Hey, Do You Know a Good Attorney?

By: John P. Weis

I have often heard this question and have stumbled on my reply.  It is not because I am not familiar with highly qualified attorneys who can provide high levels of service.  My hesitation comes from not having enough specific information to make a reasonable suggestion.

That this question is asked so frequently highlights the fact that the largest source of referrals for attorneys comes by word of mouth.  But, an attorney who provides great service for one client might not be the best choice for another.  Attorneys provide a wide array of services; trial representation, being an advocate in conflict resolution, estate planning, contract preparation, business formations, counseling to avoid violations of laws or regulations, etc.  It is rare to find a single attorney equally adept in all of these areas.  The excellent trial attorney may have little to no experience in handling estate planning matters or dealing with tax regulations.  Consequently, the first question to be answered is what type of attorney is needed.  In today’s electronic world, virtually every attorney, whether in a solo practice or employed by a larger firm, has a website that will describe the attorney’s preferred areas of practice.  Focusing on a certain practice area will significantly narrow your search by eliminating from contention those attorneys who might otherwise be excellent — just not in the legal arena you need.

However, doing a Google search for divorce attorneys in your area is just a starting point.  An internet search is likely going to provide several possibilities.  So, do you focus on the attorney who is (or looks like) the oldest?  The attorney who works with the largest law firm?  The solo practitioner?  The cheapest?  The most aggressive?  The most reasonable?  Probably, any of the attorneys on the list will do a good job but which one is the best for you?  There are several questions that should be reviewed with each attorney in order to properly answer that question.

I have heard people say that they want an attorney who is a real pitbull, a junkyard dog that will fight with everything they have.  While that type of practice is sometimes necessary, there are other considerations.  The aggressive attorney may fight just to fight, and that will cost you money.  Rather than trying to be reasonable and cooperate with opposing counsel, an overly aggressive attorney may file motion after motion with the court, each time necessitating a trip to the courthouse to argue the motion in front of a judge.  Similarly, the aggressive attorney might write letter upon letter to opposing counsel making threats and unrealistic demands just to support the attorney’s “barroom brawler” image.  Every motion filed, every letter written, every trip to the courthouse, is charged to the client.  So, it is incumbent to weigh the need for aggressive representation against the amount of money that representation will likely cost.

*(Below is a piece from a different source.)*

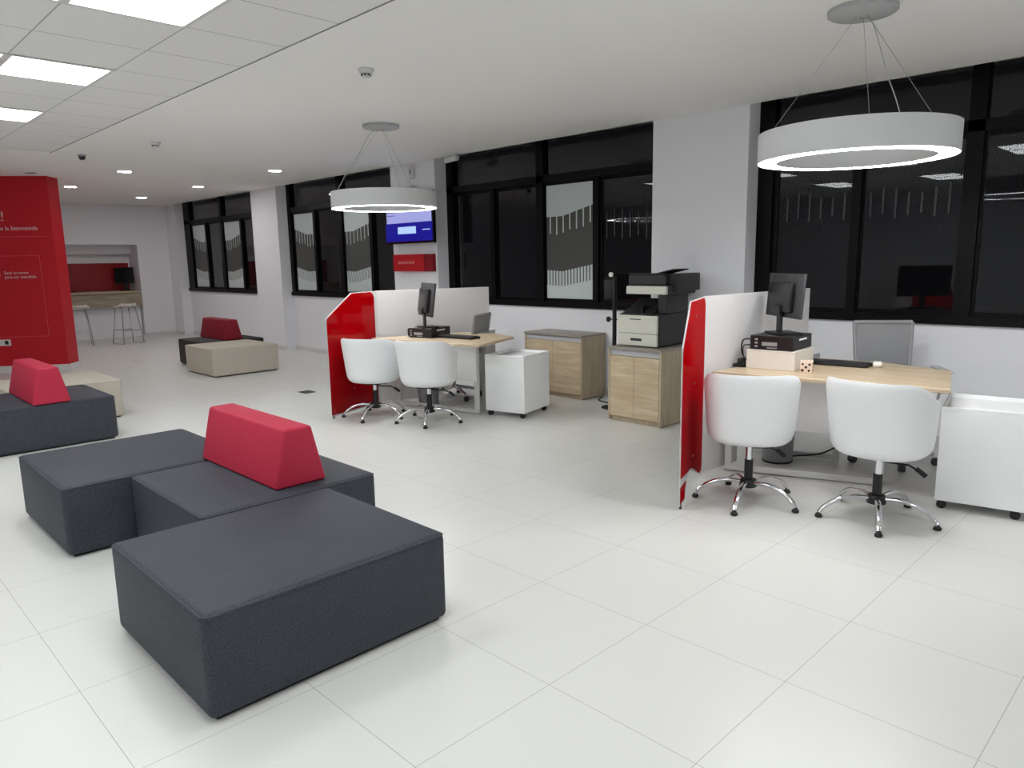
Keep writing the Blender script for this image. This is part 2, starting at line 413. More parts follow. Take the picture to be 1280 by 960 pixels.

Experience is another way to measure the quality of an attorney’s service but, remember, age does not necessarily equate to experience.  There is an important distinction to be made between how long an attorney has been practicing, generally, and how much experience the attorney has in a specific practice area.  An attorney may have been practicing for 25 years but hasn’t been involved with an automobile accident and personal injury case in the past 10 years.  Likewise, a younger attorney who has only been practicing for 10 years might be the better choice because he specializes in, and has done nothing but, personal injury cases.  Also, the younger attorney might charge a less expensive hourly rate based upon his fewer years of experience.

Often, people are convinced that hiring an attorney employed by a large and lavish law firm is the best way to go.  But it doesn’t mean that you will get the best attorney for you.  If your finances are limited, remember that the attorney working for the large and lavish law firm will be charging a higher hourly rate and that a certain percentage of that hourly rate is just to help pay for the fancy offices and fancy cars of those attorneys.

While the considerations outlined here should be investigated, the most important consideration is that you feel comfortable and trust the attorney of your choosing.  You will be sharing confidential, personal, sensitive information with your attorney, or at least you should be.  How can you share such information if you are not comfortable with or trust your own attorney?  To be fair to the attorney, if there isn’t a free exchange of information with the client, then that lack of complete information prevents the attorney from providing the best service.  A client should trust that the attorney will take all appropriate actions and provide advise that is in the client’s best interests.  If, after speaking to a potential attorney, that level of comfort or trust isn’t there, go back to the list and make some more appointments.  The right attorney for you is out there, you just have to keep looking and asking the right questions.